▶ _PROVIDED INFORMATION_
################

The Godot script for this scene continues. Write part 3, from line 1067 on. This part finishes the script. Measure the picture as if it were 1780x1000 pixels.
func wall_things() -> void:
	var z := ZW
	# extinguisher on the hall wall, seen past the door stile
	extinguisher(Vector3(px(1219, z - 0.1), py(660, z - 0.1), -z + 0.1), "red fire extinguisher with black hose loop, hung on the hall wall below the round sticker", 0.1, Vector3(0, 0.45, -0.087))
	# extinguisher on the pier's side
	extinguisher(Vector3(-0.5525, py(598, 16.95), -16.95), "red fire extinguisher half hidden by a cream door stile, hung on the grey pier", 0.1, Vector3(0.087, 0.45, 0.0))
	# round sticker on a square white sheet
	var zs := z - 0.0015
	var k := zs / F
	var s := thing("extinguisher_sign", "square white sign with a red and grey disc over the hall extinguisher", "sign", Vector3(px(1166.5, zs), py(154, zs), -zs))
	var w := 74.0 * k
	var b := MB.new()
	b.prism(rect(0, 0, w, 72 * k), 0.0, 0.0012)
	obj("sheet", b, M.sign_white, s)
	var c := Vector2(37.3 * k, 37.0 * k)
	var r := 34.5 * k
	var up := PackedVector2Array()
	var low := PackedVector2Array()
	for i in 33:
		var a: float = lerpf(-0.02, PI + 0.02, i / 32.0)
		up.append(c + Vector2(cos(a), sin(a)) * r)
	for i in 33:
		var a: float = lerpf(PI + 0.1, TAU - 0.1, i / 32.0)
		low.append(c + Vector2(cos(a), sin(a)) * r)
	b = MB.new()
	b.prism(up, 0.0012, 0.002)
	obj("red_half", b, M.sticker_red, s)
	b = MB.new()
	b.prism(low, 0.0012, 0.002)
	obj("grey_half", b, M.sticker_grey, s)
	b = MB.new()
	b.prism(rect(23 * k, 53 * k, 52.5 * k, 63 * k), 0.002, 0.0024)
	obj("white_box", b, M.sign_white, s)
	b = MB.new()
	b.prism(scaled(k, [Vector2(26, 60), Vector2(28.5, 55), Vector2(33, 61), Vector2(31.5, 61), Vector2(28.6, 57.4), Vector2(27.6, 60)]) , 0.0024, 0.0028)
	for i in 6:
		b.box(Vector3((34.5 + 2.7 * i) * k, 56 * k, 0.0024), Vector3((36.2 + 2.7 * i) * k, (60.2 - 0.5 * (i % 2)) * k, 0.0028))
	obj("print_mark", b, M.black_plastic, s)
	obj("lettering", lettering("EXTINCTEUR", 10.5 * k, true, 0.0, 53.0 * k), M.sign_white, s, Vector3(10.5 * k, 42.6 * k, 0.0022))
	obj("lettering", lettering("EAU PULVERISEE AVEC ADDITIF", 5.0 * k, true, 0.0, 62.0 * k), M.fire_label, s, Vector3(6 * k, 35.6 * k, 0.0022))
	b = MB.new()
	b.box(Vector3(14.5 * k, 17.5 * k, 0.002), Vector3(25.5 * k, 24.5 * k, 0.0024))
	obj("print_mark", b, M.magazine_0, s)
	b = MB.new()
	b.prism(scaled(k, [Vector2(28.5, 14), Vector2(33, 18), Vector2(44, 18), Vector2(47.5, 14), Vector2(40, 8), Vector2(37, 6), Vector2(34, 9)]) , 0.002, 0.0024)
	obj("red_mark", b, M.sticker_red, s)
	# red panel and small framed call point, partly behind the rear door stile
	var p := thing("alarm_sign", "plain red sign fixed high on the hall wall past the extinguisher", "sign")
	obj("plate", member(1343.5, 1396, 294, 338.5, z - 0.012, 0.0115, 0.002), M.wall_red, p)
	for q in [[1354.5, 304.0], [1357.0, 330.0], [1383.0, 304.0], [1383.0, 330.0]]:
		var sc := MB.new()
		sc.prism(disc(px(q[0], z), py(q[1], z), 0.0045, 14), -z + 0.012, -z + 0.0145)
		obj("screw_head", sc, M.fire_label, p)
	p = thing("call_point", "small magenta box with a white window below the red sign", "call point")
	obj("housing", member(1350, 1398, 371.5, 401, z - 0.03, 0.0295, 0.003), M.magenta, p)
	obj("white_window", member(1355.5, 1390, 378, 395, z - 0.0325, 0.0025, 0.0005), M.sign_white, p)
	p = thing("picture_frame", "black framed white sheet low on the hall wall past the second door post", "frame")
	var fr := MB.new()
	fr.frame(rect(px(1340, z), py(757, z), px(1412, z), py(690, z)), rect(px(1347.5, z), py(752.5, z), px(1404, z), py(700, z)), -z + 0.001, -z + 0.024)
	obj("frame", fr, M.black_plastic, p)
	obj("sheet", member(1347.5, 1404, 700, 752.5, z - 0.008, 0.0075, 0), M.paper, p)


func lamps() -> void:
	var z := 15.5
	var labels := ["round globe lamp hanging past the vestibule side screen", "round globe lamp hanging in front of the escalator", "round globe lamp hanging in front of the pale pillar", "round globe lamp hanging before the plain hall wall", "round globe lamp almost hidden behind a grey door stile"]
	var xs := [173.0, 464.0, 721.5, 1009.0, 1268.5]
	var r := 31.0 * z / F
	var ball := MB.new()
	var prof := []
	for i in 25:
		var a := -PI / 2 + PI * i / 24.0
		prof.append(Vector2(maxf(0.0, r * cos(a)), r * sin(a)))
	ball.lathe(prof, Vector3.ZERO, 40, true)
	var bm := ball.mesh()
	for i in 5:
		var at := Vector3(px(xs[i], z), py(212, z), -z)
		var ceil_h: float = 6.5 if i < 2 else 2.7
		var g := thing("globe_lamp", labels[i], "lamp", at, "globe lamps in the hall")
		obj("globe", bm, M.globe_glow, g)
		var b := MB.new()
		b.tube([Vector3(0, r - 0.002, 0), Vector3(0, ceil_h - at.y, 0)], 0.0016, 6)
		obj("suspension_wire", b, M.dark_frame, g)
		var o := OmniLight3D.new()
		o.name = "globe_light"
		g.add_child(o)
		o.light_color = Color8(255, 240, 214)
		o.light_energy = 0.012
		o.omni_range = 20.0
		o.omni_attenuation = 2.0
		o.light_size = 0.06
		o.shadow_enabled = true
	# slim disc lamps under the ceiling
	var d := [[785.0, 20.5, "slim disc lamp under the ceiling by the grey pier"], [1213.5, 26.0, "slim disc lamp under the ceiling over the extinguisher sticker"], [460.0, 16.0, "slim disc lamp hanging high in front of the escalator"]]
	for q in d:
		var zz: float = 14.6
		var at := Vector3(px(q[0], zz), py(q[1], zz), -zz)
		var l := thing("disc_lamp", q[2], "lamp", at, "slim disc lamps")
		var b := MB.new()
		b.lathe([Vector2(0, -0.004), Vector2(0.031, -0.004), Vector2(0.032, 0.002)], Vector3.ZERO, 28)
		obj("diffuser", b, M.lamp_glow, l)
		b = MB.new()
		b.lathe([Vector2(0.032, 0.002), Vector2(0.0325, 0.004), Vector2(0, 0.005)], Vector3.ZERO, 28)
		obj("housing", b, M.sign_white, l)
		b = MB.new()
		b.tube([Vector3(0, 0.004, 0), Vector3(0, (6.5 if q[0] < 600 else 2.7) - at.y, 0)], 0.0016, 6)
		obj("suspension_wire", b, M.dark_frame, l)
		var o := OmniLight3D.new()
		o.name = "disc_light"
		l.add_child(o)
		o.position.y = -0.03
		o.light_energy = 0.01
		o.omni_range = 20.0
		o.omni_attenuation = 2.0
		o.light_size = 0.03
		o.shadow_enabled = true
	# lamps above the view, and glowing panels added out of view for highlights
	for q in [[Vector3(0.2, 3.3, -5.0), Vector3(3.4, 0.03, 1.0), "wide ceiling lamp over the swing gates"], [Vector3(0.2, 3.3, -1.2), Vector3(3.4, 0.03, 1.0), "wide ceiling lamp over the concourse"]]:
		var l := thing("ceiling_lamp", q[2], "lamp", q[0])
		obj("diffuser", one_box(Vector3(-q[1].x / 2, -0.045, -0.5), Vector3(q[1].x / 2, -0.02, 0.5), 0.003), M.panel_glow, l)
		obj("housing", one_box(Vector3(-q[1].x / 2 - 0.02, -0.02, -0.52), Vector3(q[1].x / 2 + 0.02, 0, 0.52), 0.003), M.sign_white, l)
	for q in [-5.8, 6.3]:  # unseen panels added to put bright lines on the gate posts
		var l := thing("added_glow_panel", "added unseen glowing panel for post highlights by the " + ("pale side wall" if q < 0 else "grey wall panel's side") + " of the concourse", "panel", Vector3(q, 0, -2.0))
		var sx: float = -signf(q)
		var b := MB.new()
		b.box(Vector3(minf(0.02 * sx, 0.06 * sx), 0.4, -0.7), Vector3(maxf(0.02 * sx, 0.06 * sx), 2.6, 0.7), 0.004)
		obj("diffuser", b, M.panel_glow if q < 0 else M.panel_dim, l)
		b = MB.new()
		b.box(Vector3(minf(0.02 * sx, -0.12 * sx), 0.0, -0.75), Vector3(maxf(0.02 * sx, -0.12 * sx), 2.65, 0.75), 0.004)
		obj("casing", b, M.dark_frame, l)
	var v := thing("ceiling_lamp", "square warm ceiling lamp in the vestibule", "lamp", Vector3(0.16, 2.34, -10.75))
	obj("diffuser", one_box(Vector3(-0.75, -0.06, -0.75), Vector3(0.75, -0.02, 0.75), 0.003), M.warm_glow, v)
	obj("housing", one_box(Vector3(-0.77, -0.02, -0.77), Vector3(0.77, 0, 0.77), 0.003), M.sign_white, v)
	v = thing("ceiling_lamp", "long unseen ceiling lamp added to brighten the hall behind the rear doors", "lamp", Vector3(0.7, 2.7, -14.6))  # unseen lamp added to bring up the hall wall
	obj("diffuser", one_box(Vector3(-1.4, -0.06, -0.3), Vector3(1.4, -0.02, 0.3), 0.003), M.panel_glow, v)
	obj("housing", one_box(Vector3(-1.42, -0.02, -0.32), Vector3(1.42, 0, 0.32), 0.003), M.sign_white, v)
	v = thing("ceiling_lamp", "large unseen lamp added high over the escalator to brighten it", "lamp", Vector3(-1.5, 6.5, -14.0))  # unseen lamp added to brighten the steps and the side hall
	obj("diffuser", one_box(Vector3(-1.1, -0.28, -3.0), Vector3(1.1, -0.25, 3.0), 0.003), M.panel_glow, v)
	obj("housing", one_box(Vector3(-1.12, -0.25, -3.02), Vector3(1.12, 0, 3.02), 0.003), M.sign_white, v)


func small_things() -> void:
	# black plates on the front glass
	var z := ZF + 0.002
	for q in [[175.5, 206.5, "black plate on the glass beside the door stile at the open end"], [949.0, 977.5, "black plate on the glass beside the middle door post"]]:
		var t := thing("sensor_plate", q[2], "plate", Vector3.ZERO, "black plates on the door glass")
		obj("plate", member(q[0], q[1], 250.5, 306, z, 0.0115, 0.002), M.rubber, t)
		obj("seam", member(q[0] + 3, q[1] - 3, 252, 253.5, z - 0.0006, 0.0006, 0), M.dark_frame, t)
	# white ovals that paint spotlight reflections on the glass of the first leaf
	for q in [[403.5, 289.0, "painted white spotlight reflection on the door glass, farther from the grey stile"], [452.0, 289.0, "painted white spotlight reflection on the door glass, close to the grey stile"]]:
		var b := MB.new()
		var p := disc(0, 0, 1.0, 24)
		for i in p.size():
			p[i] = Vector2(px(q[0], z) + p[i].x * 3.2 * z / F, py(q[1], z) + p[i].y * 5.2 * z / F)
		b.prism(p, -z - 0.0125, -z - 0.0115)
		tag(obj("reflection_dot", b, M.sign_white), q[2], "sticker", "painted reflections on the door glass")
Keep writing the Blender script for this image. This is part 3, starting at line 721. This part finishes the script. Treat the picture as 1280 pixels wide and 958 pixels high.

################

▶ _PROBLEM DETAILS_
Within the listing above, find every line containing the string "wide" and return it.

▶ _COMPLETE ANSWER_
	for q in [[Vector3(0.2, 3.3, -5.0), Vector3(3.4, 0.03, 1.0), "wide ceiling lamp over the swing gates"], [Vector3(0.2, 3.3, -1.2), Vector3(3.4, 0.03, 1.0), "wide ceiling lamp over the concourse"]]:
Keep writing the Blender script for this image. This is part 3, starting at line 721. This part finishes the script. Treat the picture as 1280 pixels wide and 958 pixels high.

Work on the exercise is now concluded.